Em nome de assegurar seus empregos, eles se submeteriam a repassar para o gabinete parte do que recebem: uma espécie de pedágio para que possam garantir o leite das crianças. Em que pese não ser a regra, a prática é vez por outra alvo de investigações, enquanto permanece como objeto de pouca ou nenhuma crítica do establishment político.
Nesse contexto, como servidora pública concursada, afirmo com segurança: não estou entre as causas da falência do Estado. Arrisco dizer que nós, funcionários regidos pela Lei nº 8.112/1990, estamos entre as soluções de muitos problemas de ordem fiscal e econômica do país. Os políticos precisam muito da gente para fazer um bom trabalho.
Vou explicar por quê. Somos nós que podemos dizer “não” quando alguém insiste numa compra sem licitação na repartição. Somos nós que repetimos o “não” quando sugerem a autorização de uma obra sem alvará porque o dono da construtora é amigo do rei. Somos nós que preparamos o edital para garantir o melhor serviço com o menor preço na licitação. Somos nós que elaboramos relatórios de gestão com a prestação de contas de tudo o que a repartição faz. Somos nós que fazemos prospecção de cenários para os ajustes fiscais que precisam passar no Congresso.

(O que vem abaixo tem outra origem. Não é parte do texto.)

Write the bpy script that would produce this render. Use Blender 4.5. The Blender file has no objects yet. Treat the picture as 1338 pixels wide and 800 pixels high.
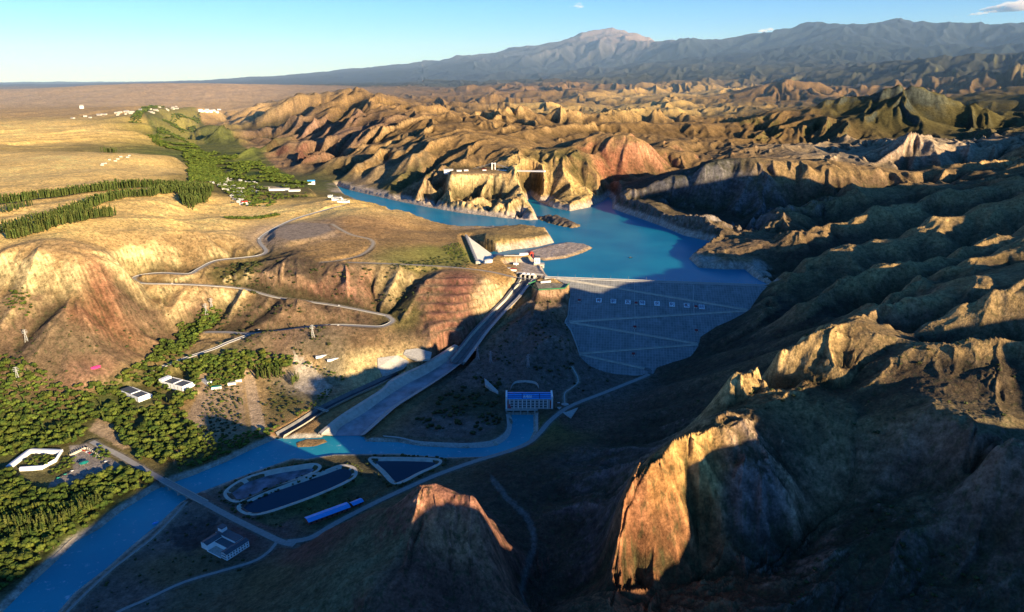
import bpy, bmesh, math, random
import numpy as np
from mathutils import Vector, Matrix
random.seed(7); rng = np.random.default_rng(11)
# ------------------------------------------------------------------ camera model (units: metres, river level z = 0)
F = 920.0; CX, CY = 669.0, 400.0; PITCH = math.radians(17.8); CAMZ = 550.0
SP, CP = math.sin(PITCH), math.cos(PITCH)
def ray(px, py):
    r = (px-CX)/F; up = (CY-py)/F
    return r, CP+up*SP, -SP+up*CP
def P(px, py, z=0.0):
    if z > 550 or (CY-py)/F*CP >= SP: raise ValueError
    dx, dy, dz = ray(px, py); t = (z-CAMZ)/dz
    return (dx*t, dy*t, z)
def PT(px, py, t):
    dx, dy, dz = ray(px, py)
    return (dx*t, dy*t, CAMZ+dz*t)
def XY(px, py, z=0.0):
    p = P(px, py, z); return (p[0], p[1])
def densify(pts, step):
    pts = np.array(pts, float); out = [pts[0]]
    for a, b in zip(pts[:-1], pts[1:]):
        n = max(1, int(np.ceil(np.linalg.norm(b-a)/step)))
        for k in range(1, n+1): out.append(a+(b-a)*k/n)
    return np.array(out)
SUN_AZ = math.radians(-45)      # horizontal direction TO the sun, from +X axis
SUN_EL = math.radians(12.3)

# ------------------------------------------------------------------ noise
def _hash(ix, iy, seed):
    h = (ix.astype(np.int64)*374761393 + iy.astype(np.int64)*668265263 + seed*1442695041) & 0xffffffff
    h = ((h ^ (h >> 13))*1274126177) & 0xffffffff
    return ((h ^ (h >> 16)) & 0xffffffff).astype(np.float32)/np.float32(4294967296.0)
def gnoise(x, y, seed=0):
    ix = np.floor(x); iy = np.floor(y); fx = (x-ix).astype(np.float32); fy = (y-iy).astype(np.float32)
    ux = fx*fx*fx*(fx*(fx*6-15)+10); uy = fy*fy*fy*(fy*(fy*6-15)+10)
    def g(ox, oy):
        a = _hash(ix+ox, iy+oy, seed)*np.float32(6.2831853)
        return np.cos(a)*(fx-ox)+np.sin(a)*(fy-oy)
    n0 = g(0,0)*(1-ux)+g(1,0)*ux; n1 = g(0,1)*(1-ux)+g(1,1)*ux
    return (n0*(1-uy)+n1*uy)*1.5
def fbm(x, y, seed=0, octs=4, gain=.5):
    s = 0; a = 1.0; f = 1.0; n = 0
    for i in range(octs):
        s = s+a*gnoise(x*f+i*17.3, y*f-i*9.1, seed+i); n += a; a *= gain; f *= 2.03
    return s/n
def ridged(x, y, seed=0, octs=5, gain=.5):
    s = 0; a = 1.0; f = 1.0; n = 0; w = 1.0
    for i in range(octs):
        v = 1-np.abs(gnoise(x*f+i*31.7, y*f+i*13.3, seed+i))*1.6
        v = np.clip(v, 0, 1)**2*w; w = np.clip(v*1.6, 0, 1)
        s = s+a*v; n += a; a *= gain; f *= 2.05
    return s/n
def sstep(a, b, x):
    t = np.clip((x-a)/(b-a), 0, 1); return t*t*(3-2*t)

# ------------------------------------------------------------------ control lines of the relief
LZ = []   # lists of (px,py,z)
LT = []   # lists of (px,py,t)
WORLD = []
def Z(*p): LZ.append(p)
def T(*p): LT.append(p)
# valley floor
Z((0,800,3),(100,740,3),(200,660,3),(300,610,3),(400,585,3),(480,575,3),(600,590,3),(690,570,4))
Z((120,800,4),(200,740,4),(270,740,4),(330,720,4),(380,708,4),(300,680,3),(350,650,3),(420,650,3),(450,620,3),(520,620,3),(600,600,4),(660,582,5),(720,550,7),(760,525,11),(830,495,15))
Z((300,670,3),(400,620,3),(470,600,3),(560,610,3)); Z((430,670,3),(500,640,3))
Z((60,800,3)); Z((160,800,6),(240,765,6),(300,740,5))
Z((0,740,8),(100,690,8),(190,640,7)); Z((0,620,14),(100,600,12),(200,600,8)); Z((0,560,20),(100,545,20),(200,560,12),(250,572,8),(340,568,7))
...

Somos nós que entramos com a senha no sistema e liberamos transferências vultosas de recursos para os entes da União. Somos nós que auditamos as contribuições de pessoas físicas e jurídicas para a Receita Federal. Somos nós que fazemos os cálculos atuariais para a reforma da Previdência. Somos nós que damos o parecer jurídico sobre demandas de investigação do Ministério Público.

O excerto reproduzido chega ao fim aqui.